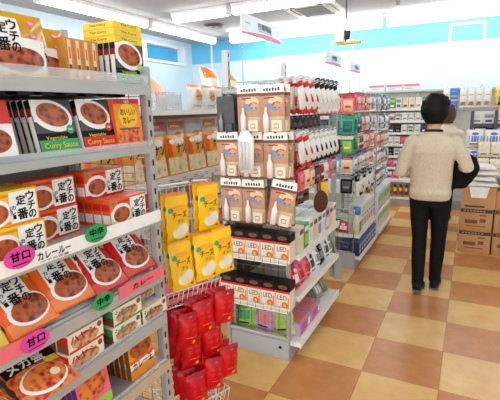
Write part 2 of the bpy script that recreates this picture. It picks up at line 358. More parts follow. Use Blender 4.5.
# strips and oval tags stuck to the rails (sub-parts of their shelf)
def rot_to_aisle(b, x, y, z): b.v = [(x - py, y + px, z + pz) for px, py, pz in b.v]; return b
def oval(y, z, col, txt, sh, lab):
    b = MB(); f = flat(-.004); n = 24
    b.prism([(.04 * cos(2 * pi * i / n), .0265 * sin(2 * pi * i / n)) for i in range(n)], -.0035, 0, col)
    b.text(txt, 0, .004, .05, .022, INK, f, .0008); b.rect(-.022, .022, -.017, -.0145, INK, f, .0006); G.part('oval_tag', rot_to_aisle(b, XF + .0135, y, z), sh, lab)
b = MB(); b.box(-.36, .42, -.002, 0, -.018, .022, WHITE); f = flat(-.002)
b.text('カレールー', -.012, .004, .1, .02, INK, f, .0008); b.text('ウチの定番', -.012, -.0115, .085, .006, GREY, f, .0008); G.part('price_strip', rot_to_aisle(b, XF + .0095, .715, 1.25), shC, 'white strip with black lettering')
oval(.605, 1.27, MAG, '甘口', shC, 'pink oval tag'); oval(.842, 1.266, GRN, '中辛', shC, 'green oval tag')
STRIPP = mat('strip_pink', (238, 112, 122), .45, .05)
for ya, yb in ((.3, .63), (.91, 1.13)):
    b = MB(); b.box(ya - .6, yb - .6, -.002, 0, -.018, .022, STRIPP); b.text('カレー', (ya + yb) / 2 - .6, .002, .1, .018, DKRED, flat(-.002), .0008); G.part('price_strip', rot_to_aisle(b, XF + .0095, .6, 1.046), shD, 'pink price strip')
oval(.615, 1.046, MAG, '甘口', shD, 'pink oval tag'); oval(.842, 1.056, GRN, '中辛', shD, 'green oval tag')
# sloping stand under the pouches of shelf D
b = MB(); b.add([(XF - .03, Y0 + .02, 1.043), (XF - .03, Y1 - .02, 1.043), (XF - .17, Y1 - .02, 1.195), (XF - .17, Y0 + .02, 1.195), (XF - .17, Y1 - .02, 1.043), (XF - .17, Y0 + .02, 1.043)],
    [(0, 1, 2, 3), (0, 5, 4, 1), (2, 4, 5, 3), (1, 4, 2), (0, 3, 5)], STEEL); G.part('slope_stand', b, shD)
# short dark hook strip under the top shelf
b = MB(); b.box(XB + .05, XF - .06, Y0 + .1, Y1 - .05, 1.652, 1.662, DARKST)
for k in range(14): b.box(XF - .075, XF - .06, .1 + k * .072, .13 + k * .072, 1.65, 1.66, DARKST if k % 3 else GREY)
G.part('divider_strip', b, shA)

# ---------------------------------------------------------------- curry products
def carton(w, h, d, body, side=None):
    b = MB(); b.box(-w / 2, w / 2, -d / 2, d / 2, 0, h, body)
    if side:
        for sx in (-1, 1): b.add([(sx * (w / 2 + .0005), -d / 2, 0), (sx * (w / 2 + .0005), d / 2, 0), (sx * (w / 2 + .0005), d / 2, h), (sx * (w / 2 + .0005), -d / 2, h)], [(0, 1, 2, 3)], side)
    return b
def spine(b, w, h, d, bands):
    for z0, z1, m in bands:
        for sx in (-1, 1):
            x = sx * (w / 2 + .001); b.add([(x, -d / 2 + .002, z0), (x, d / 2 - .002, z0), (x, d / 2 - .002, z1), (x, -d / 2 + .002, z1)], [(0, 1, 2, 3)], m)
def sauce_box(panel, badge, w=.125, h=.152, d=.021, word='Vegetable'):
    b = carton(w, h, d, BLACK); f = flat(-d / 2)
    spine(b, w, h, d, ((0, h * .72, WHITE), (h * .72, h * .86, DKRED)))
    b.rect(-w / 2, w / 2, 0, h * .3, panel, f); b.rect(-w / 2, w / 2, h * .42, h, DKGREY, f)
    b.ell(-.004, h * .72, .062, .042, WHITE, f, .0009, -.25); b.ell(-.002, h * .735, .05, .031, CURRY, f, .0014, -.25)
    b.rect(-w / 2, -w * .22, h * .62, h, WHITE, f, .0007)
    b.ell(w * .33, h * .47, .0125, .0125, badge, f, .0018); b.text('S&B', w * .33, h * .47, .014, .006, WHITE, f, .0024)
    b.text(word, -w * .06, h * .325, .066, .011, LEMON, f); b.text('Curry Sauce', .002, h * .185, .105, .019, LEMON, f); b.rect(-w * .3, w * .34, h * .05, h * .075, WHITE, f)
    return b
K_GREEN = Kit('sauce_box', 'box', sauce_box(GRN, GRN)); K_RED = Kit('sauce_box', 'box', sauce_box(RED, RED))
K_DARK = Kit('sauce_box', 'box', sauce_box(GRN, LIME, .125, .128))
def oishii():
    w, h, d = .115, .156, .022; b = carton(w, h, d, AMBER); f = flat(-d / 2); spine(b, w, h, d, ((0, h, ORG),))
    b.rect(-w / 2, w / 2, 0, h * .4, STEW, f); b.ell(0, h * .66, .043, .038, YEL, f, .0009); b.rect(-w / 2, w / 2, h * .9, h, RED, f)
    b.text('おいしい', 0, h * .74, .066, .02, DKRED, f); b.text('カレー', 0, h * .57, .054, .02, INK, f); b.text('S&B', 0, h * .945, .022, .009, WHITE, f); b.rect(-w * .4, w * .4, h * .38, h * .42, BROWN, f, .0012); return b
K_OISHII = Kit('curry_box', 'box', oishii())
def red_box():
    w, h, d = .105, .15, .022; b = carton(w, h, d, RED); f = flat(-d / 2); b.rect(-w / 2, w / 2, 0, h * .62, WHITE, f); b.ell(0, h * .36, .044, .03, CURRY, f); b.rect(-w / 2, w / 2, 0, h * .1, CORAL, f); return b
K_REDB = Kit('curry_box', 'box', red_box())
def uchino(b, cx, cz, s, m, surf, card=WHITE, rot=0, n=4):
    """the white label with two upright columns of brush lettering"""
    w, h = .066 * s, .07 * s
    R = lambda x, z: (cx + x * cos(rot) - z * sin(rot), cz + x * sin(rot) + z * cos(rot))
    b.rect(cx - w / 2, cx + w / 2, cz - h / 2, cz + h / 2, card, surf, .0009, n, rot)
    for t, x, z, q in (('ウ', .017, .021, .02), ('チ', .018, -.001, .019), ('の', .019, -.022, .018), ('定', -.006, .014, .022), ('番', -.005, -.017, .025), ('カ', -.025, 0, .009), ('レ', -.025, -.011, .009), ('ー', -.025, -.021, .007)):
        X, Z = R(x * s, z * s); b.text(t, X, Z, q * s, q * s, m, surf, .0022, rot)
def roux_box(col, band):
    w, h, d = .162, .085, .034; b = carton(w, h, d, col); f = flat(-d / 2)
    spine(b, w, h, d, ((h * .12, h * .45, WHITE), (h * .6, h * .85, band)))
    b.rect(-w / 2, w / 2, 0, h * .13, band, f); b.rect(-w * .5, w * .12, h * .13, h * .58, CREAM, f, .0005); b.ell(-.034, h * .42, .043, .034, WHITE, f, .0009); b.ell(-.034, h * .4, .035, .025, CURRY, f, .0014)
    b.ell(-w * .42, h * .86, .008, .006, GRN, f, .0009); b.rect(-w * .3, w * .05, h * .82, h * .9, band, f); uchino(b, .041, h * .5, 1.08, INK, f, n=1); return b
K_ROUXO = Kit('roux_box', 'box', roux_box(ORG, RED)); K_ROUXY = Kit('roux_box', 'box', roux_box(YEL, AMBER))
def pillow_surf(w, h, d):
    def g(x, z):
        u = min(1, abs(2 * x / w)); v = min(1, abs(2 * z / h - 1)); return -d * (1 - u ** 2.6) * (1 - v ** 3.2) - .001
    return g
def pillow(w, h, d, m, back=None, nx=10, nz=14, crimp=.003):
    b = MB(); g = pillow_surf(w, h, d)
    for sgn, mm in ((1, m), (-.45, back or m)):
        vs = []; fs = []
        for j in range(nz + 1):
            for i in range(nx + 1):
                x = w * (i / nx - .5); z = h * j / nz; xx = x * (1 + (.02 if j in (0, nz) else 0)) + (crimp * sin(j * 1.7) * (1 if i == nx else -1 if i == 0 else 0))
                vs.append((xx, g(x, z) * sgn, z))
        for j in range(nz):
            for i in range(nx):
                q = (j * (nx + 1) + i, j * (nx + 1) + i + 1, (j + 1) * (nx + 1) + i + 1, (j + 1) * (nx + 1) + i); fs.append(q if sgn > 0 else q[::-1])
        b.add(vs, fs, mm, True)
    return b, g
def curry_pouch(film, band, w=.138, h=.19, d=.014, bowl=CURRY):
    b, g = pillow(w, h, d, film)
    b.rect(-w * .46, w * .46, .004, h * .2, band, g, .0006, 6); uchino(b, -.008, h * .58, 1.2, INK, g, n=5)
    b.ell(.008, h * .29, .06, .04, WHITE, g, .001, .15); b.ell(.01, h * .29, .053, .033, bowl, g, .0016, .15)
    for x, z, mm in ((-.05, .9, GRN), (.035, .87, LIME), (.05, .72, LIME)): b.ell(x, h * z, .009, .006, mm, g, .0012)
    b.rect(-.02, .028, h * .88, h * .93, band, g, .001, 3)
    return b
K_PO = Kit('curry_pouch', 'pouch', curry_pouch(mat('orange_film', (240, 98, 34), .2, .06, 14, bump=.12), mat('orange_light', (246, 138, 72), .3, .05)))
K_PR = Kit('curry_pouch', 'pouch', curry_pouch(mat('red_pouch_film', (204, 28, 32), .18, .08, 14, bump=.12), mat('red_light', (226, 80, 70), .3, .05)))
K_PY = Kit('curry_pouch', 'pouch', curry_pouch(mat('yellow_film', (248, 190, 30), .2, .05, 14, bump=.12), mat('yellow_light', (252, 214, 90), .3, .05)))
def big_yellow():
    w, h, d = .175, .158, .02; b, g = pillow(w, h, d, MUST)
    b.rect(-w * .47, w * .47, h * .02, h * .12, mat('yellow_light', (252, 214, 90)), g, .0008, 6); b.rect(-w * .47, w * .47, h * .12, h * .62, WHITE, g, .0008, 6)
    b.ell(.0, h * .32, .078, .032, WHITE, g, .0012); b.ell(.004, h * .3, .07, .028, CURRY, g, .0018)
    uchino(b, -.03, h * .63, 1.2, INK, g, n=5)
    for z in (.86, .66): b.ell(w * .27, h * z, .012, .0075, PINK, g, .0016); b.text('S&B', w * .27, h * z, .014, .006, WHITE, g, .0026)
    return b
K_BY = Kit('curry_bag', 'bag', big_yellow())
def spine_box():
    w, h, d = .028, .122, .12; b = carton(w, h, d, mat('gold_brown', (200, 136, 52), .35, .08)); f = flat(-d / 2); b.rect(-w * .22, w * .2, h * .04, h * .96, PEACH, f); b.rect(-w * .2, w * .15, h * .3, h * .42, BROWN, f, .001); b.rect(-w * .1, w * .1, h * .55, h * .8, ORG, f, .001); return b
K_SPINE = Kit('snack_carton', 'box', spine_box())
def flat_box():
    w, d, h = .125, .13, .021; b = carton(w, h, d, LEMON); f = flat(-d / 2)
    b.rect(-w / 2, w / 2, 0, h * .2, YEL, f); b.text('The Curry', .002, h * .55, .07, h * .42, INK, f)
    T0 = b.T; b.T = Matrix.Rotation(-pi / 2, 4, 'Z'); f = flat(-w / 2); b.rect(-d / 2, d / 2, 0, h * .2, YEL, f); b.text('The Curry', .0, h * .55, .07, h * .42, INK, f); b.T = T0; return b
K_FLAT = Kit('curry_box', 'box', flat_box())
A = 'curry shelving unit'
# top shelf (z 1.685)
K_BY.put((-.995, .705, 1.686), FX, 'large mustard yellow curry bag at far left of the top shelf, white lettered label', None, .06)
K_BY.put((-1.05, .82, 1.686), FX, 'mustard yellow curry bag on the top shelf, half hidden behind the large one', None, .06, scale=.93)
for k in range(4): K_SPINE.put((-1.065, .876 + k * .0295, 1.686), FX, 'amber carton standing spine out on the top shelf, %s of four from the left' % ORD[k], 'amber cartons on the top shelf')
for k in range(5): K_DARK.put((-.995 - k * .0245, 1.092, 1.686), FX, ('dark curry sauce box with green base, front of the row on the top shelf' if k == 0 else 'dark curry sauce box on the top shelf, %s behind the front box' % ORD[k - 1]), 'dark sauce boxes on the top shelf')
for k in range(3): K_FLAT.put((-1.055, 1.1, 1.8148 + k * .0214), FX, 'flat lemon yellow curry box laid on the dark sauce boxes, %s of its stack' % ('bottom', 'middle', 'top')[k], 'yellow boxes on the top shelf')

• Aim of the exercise
Skip the pictures, please, and transcribe only the lines from the beginning of the material through the one that contains "G.part('divider_strip', b, shA)".

• Solved exercise
Write part 2 of the bpy script that recreates this picture. It picks up at line 358. More parts follow. Use Blender 4.5.
# strips and oval tags stuck to the rails (sub-parts of their shelf)
def rot_to_aisle(b, x, y, z): b.v = [(x - py, y + px, z + pz) for px, py, pz in b.v]; return b
def oval(y, z, col, txt, sh, lab):
    b = MB(); f = flat(-.004); n = 24
    b.prism([(.04 * cos(2 * pi * i / n), .0265 * sin(2 * pi * i / n)) for i in range(n)], -.0035, 0, col)
    b.text(txt, 0, .004, .05, .022, INK, f, .0008); b.rect(-.022, .022, -.017, -.0145, INK, f, .0006); G.part('oval_tag', rot_to_aisle(b, XF + .0135, y, z), sh, lab)
b = MB(); b.box(-.36, .42, -.002, 0, -.018, .022, WHITE); f = flat(-.002)
b.text('カレールー', -.012, .004, .1, .02, INK, f, .0008); b.text('ウチの定番', -.012, -.0115, .085, .006, GREY, f, .0008); G.part('price_strip', rot_to_aisle(b, XF + .0095, .715, 1.25), shC, 'white strip with black lettering')
oval(.605, 1.27, MAG, '甘口', shC, 'pink oval tag'); oval(.842, 1.266, GRN, '中辛', shC, 'green oval tag')
STRIPP = mat('strip_pink', (238, 112, 122), .45, .05)
for ya, yb in ((.3, .63), (.91, 1.13)):
    b = MB(); b.box(ya - .6, yb - .6, -.002, 0, -.018, .022, STRIPP); b.text('カレー', (ya + yb) / 2 - .6, .002, .1, .018, DKRED, flat(-.002), .0008); G.part('price_strip', rot_to_aisle(b, XF + .0095, .6, 1.046), shD, 'pink price strip')
oval(.615, 1.046, MAG, '甘口', shD, 'pink oval tag'); oval(.842, 1.056, GRN, '中辛', shD, 'green oval tag')
# sloping stand under the pouches of shelf D
b = MB(); b.add([(XF - .03, Y0 + .02, 1.043), (XF - .03, Y1 - .02, 1.043), (XF - .17, Y1 - .02, 1.195), (XF - .17, Y0 + .02, 1.195), (XF - .17, Y1 - .02, 1.043), (XF - .17, Y0 + .02, 1.043)],
    [(0, 1, 2, 3), (0, 5, 4, 1), (2, 4, 5, 3), (1, 4, 2), (0, 3, 5)], STEEL); G.part('slope_stand', b, shD)
# short dark hook strip under the top shelf
b = MB(); b.box(XB + .05, XF - .06, Y0 + .1, Y1 - .05, 1.652, 1.662, DARKST)
for k in range(14): b.box(XF - .075, XF - .06, .1 + k * .072, .13 + k * .072, 1.65, 1.66, DARKST if k % 3 else GREY)
G.part('divider_strip', b, shA)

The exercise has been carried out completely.